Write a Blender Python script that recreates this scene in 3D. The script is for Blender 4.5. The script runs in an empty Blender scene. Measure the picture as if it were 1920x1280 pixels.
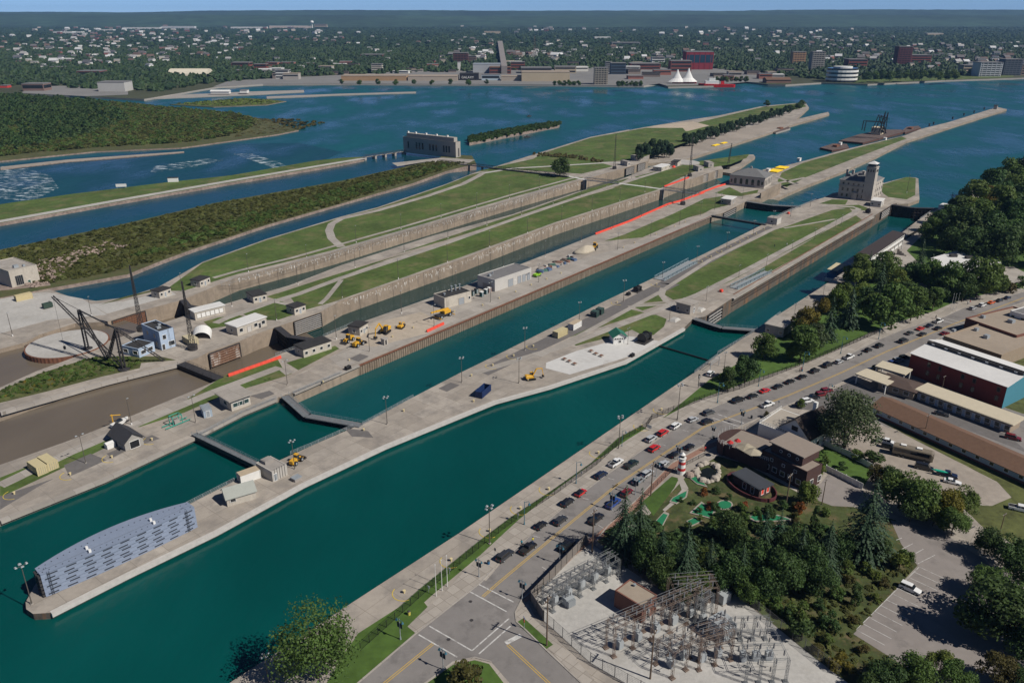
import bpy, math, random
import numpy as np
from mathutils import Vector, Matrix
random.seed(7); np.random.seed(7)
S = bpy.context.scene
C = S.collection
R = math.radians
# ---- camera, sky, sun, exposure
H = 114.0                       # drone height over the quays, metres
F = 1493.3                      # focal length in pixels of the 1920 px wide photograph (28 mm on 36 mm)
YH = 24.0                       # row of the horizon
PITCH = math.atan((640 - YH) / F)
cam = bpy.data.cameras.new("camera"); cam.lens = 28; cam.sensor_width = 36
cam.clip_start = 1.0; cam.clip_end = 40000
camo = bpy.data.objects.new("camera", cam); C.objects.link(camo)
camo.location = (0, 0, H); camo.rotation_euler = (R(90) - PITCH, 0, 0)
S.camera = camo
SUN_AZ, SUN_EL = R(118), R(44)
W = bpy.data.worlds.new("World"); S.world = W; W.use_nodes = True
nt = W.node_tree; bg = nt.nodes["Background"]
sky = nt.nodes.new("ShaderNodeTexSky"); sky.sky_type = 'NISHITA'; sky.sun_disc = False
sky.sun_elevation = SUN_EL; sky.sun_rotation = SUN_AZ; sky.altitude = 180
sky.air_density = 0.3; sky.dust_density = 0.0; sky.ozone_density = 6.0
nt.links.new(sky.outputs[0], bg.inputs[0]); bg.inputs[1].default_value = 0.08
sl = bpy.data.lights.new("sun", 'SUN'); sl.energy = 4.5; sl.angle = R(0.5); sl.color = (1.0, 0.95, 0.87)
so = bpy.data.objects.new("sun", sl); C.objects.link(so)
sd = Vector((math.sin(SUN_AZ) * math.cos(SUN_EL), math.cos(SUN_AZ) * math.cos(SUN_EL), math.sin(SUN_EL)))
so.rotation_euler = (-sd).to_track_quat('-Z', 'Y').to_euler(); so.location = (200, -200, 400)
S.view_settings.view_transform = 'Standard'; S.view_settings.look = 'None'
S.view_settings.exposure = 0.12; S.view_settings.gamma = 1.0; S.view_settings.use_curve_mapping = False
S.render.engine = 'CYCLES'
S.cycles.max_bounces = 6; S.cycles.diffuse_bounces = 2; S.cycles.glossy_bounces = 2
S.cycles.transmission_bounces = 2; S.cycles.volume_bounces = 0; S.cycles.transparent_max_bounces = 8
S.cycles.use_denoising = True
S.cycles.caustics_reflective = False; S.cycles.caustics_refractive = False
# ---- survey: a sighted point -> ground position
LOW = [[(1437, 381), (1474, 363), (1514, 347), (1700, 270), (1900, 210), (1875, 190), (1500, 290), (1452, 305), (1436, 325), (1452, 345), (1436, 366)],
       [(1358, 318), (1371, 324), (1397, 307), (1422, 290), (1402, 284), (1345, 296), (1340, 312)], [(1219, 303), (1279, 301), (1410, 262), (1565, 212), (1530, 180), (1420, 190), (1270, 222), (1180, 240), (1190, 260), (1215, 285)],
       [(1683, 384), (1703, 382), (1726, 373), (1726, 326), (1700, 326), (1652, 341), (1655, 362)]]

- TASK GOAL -
In your copy, leave out the pictures and reproduce the material above exactly.

- RESULT -
Write a Blender Python script that recreates this scene in 3D. The script is for Blender 4.5. The script runs in an empty Blender scene. Measure the picture as if it were 1920x1280 pixels.
import bpy, math, random
import numpy as np
from mathutils import Vector, Matrix
random.seed(7); np.random.seed(7)
S = bpy.context.scene
C = S.collection
R = math.radians
# ---- camera, sky, sun, exposure
H = 114.0                       # drone height over the quays, metres
F = 1493.3                      # focal length in pixels of the 1920 px wide photograph (28 mm on 36 mm)
YH = 24.0                       # row of the horizon
PITCH = math.atan((640 - YH) / F)
cam = bpy.data.cameras.new("camera"); cam.lens = 28; cam.sensor_width = 36
cam.clip_start = 1.0; cam.clip_end = 40000
camo = bpy.data.objects.new("camera", cam); C.objects.link(camo)
camo.location = (0, 0, H); camo.rotation_euler = (R(90) - PITCH, 0, 0)
S.camera = camo
SUN_AZ, SUN_EL = R(118), R(44)
W = bpy.data.worlds.new("World"); S.world = W; W.use_nodes = True
nt = W.node_tree; bg = nt.nodes["Background"]
sky = nt.nodes.new("ShaderNodeTexSky"); sky.sky_type = 'NISHITA'; sky.sun_disc = False
sky.sun_elevation = SUN_EL; sky.sun_rotation = SUN_AZ; sky.altitude = 180
sky.air_density = 0.3; sky.dust_density = 0.0; sky.ozone_density = 6.0
nt.links.new(sky.outputs[0], bg.inputs[0]); bg.inputs[1].default_value = 0.08
sl = bpy.data.lights.new("sun", 'SUN'); sl.energy = 4.5; sl.angle = R(0.5); sl.color = (1.0, 0.95, 0.87)
so = bpy.data.objects.new("sun", sl); C.objects.link(so)
sd = Vector((math.sin(SUN_AZ) * math.cos(SUN_EL), math.cos(SUN_AZ) * math.cos(SUN_EL), math.sin(SUN_EL)))
so.rotation_euler = (-sd).to_track_quat('-Z', 'Y').to_euler(); so.location = (200, -200, 400)
S.view_settings.view_transform = 'Standard'; S.view_settings.look = 'None'
S.view_settings.exposure = 0.12; S.view_settings.gamma = 1.0; S.view_settings.use_curve_mapping = False
S.render.engine = 'CYCLES'
S.cycles.max_bounces = 6; S.cycles.diffuse_bounces = 2; S.cycles.glossy_bounces = 2
S.cycles.transmission_bounces = 2; S.cycles.volume_bounces = 0; S.cycles.transparent_max_bounces = 8
S.cycles.use_denoising = True
S.cycles.caustics_reflective = False; S.cycles.caustics_refractive = False
# ---- survey: a sighted point -> ground position
LOW = [[(1437, 381), (1474, 363), (1514, 347), (1700, 270), (1900, 210), (1875, 190), (1500, 290), (1452, 305), (1436, 325), (1452, 345), (1436, 366)],
       [(1358, 318), (1371, 324), (1397, 307), (1422, 290), (1402, 284), (1345, 296), (1340, 312)], [(1219, 303), (1279, 301), (1410, 262), (1565, 212), (1530, 180), (1420, 190), (1270, 222), (1180, 240), (1190, 260), (1215, 285)],
       [(1683, 384), (1703, 382), (1726, 373), (1726, 326), (1700, 326), (1652, 341), (1655, 362)]]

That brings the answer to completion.